Dec 01, 1988

Principal Residence - Exemption or Taxable Gain #131


By Gerry Neely

Where the lands surrounding a principal residence exceed one acre, the excess area only falls within the principal residence exemption if the owner can prove that the excess is necessary to the use and enjoyment of the housing unit as a residence.

The standard of proof required of an owner was discussed in a tax case where a taxpayer in Nanaimo purchased two adjoining vacant lots. She constructed upon one of them a house in which she lived, and installed on the other lot a shed and an incinerator and occasionally used the other lot for parking. Upon the sale of this lot, the taxpayer failed to declare the gain believing that the lot was part of her principal residence and therefore exempt from tax.

The Tax Department assessed the gain as taxable and the taxpayer appealed. The Minister of National Revenue argued that for the taxpayer to succeed, she had to establish that the adjoining lot was "necessary" to her use and enjoyment of her principal residence. Necessary was defined to mean something "that cannot be done without."

Since the taxpayer could have moved the shed and incinerator onto the residence lot, and since she continued to live in her home after the sale of the lot, she failed to meet the test proposed by the Minister. The judge agreed with this and confirmed the assessment.1

Many owners who could not subdivide their lands either because they were in the Land Reserve or the zoning prohibited it, found it necessary to keep more land than they needed for the use and enjoyment of their residence. Could they reduce the total capital gain by claiming an exemption for the years the property could not be subdivided?

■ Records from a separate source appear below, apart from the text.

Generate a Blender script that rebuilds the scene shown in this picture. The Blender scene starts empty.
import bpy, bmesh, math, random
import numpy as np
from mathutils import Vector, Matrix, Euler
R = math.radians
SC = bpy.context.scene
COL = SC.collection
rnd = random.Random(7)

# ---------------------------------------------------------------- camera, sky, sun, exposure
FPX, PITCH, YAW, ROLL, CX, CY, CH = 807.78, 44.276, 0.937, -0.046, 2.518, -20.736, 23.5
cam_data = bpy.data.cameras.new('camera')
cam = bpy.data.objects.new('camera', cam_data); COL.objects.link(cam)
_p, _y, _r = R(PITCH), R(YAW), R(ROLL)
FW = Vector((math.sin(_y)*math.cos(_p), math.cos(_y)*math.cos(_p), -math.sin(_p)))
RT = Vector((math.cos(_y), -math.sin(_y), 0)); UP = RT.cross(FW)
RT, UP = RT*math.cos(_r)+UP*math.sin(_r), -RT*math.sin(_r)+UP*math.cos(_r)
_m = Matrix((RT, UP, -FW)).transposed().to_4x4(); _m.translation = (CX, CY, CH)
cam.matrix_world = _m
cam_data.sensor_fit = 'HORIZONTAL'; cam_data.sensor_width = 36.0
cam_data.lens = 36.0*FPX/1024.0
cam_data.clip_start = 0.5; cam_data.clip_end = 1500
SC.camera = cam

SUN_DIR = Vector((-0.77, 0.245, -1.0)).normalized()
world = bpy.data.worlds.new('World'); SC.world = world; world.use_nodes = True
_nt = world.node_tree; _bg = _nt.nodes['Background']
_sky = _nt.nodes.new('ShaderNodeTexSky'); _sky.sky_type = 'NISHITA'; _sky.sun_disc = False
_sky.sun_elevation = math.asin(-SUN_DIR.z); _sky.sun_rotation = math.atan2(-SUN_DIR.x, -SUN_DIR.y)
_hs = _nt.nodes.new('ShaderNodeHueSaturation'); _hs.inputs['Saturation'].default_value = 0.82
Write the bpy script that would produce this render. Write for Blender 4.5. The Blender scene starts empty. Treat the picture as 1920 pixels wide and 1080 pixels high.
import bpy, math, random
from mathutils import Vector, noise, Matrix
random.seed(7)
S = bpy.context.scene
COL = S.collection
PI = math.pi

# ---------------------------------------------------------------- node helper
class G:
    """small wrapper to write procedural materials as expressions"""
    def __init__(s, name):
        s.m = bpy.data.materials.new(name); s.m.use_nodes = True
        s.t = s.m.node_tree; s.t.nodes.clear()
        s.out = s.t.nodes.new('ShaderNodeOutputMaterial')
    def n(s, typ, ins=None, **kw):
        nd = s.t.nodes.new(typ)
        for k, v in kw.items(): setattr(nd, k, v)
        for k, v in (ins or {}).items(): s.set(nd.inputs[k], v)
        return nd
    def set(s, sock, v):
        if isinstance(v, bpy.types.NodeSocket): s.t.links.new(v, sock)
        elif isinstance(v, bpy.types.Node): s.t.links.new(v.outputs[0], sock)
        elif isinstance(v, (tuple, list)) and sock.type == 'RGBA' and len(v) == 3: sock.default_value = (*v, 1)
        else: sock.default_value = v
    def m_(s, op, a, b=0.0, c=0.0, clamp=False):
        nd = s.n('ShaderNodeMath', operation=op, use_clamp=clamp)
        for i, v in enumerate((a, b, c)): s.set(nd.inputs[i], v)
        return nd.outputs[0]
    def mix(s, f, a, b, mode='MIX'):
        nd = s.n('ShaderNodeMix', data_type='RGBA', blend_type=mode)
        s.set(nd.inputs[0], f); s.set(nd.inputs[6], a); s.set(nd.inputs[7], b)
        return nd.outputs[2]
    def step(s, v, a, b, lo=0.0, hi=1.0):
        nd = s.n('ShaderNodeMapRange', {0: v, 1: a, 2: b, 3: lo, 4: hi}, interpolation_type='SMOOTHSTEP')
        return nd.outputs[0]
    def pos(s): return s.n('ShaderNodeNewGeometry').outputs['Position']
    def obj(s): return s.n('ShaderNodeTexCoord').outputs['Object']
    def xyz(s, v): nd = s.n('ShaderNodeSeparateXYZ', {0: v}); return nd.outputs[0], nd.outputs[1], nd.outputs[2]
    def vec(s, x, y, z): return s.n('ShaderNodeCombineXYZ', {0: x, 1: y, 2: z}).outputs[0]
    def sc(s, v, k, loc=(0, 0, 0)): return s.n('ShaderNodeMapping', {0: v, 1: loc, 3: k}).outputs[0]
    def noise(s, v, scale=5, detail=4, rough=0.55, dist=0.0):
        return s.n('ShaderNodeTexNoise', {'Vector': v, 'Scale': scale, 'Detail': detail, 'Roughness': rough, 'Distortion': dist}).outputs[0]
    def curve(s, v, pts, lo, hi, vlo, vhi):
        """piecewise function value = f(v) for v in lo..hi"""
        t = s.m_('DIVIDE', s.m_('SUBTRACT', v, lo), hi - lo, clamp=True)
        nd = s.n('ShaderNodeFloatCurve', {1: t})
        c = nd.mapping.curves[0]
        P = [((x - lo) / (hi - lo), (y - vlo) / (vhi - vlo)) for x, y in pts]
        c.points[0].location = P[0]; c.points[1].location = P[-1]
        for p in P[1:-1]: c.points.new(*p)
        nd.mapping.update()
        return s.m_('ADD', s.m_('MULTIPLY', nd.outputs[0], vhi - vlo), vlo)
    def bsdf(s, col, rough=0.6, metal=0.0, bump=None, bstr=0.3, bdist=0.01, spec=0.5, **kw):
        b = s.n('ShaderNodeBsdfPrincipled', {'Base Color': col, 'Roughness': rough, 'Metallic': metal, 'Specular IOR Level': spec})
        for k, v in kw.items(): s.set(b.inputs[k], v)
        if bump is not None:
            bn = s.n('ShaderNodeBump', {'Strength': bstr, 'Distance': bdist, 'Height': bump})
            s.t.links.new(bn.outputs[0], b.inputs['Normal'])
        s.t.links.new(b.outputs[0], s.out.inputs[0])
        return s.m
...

In one case a woman owned a six acre parcel which could not be subdivided because of zoning. This zoning was changed in the ninth year following the date when capital gains became effective and she died in the tenth year. The Minister assessed the entire gain as taxable. The Tax Court, however, said that for nine of the ten years all of the property was necessary for her use as a residence because it could not be subdivided. Therefore, only 1/10th of the capital gain attributable to the land in excess of one acre was taxable.2

In another case, a taxpayer owned a 14-acre parcel which they could have subdivided into 1/2 acre lots. The land, however, was then included within the Agricultural Land Reserve from 1972 until 1975, when the landowner was able to obtain the removal of 7.9 acres from the Reserve. While they could have subdivided the 7.9 acres into residential lots, they chose not to do so but instead continued to live on it until 1980, when it was sold. The taxpayers argued that they were entitled to a partial exemption for the four years between 1972 to 1975, inclusive, when this parcel was in the Land Reserve.3

The Judge hearing this case reviewed the same sections of the Income Tax Act as the Judge in the preceding case, but came to a different conclusion. He decided as a matter of statutory interpretation, that the time when necessity was to be determined was the year in which the property was sold. Since it could have been subdivided in that year, the taxpayer was assessed the entire gain on the 6.9 acres remaining after the house and 1-acre surrounding it was exempted.

It is to be hoped that this case is appealed so that the Federal Court of Appeal can remove the uncertainty created by these two conflicting decisions.

 1.Fourt v. M.N.R., 88 D.T.C. p.l420.
 2.Raper v. M.N.R., 86 D.T.C. p.1513.
 3.Her Majesty the Queen v.Joyner, 88 D.T.C. p.6459.